Foster criou uma estrutura de madeira esguia, com a abside de frente para a lagoa; os operários estavam plantando pés de jasmim quando estive por lá, para que subissem pelas vigas de madeira e fornecesse um sombreado "salpicado". Ele colocou a capela "em um espaço verde com duas árvores maduras emoldurando belissimamente a vista da lagoa. É um pequeno oásis em um grande jardim, perfeito para a contemplação", escreveu no catálogo.
A capela do paraguaio Javier Corvalán Espínola convida à admiração e ao respeito no sentido físico, já que o visitante fica sob um imenso aro de aço inclinado apoiado em um tripé.
Uma das poucas a conter um telhado é a de Terunobu Fujimori, ou a "Capela da Cruz" (foto de abertura da matéria). O visitante atravessa uma passagem estreita para chegar a um templo espartano, tradicional, cuja abside se vê marcada por pedaços de carvão emoldurando uma cruz de madeira. No catálogo, o arquiteto escreveu: "Quero que o público experimente a sensação da ascensão do Filho de Deus quando vir o crucifixo."
Em alguns casos, Dal Co escolheu contrastar os materiais de construção: por exemplo, a capela de Francesco Cellini, uma interseção cuidadosamente estudada de placas de cerâmica imensas em preto e branco, faz composição com a "Capela Matinal", dos barcelonenses Ricardo Flores e Eva Prats, feita a partir do cocciopesto veneziano, muito mais rústico, feito a partir de azulejos triturados.
Para convencer o Cardeal Gianfranco Ravasi que é, na prática, o ministro da cultura de que o Vaticano deveria revolucionar, exibindo obras concluídas em vez de plantas e maquetes, Dal Co usou o que admitiu ser um "exemplo levemente vulgar", comparando as feiras de arquitetura "à união carnal do homem e da mulher, mas não a criação que dela resulta".

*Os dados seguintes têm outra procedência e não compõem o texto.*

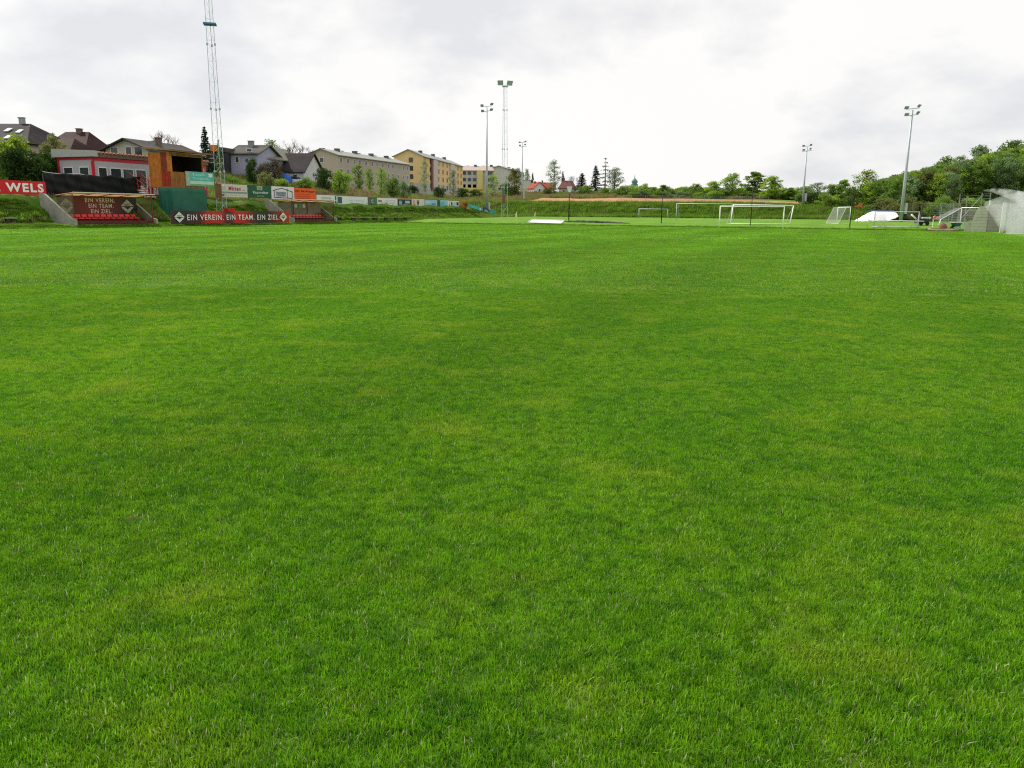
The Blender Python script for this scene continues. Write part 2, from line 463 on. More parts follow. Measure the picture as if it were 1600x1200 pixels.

Era hora de dar vida àquelas interpretações estáticas, alegou Dal Co, historiador/professor de arquitetura que, há três décadas, foi o curador da quinta edição da Bienal Internacional de Exibição Arquitetônica. A deste ano é a 16ª, com a participação de 63 países.
CURADOR ATEU
O Vaticano concordou e, em março, um pequeno batalhão de prestadores de serviço, capatazes e engenheiros chegou à Ilha de San Giorgio Maggiore para transformar um jardim cheio de arbustos normalmente sem acesso ao público em rota de peregrinação arquitetônica para "quem crê e quem não crê também", reconta Ravasi.
Ou seja, a palavra, o pão e o vinho, que são a base do cristianismo explicou o cardeal, em março.
Tirando isso, Dal Co teve carta branca. A afiliação religiosa nunca foi fator crucial. "Eu não sou católico; aliás, sou ateu, e eles sabiam disso", revela. Tal liberdade se estendeu à escolha dos arquitetos, que Ravasi aprovou. Dal Co disse que nunca tocou no assunto da religiosidade com nenhum deles.
Os dois se falavam com frequência, embora o religioso nunca tenha interferido. "Nunca, nunca, nunca", reitera Dal Co, acrescendo, como se lembrasse na hora: "Mentira, só uma vez ele me perguntou, rindo, se haveria algum crucifixo."
Mas o cardeal não precisou se preocupar, afinal as cruzes algumas mais sutis, outras explícitas são elementos básicos em praticamente todas.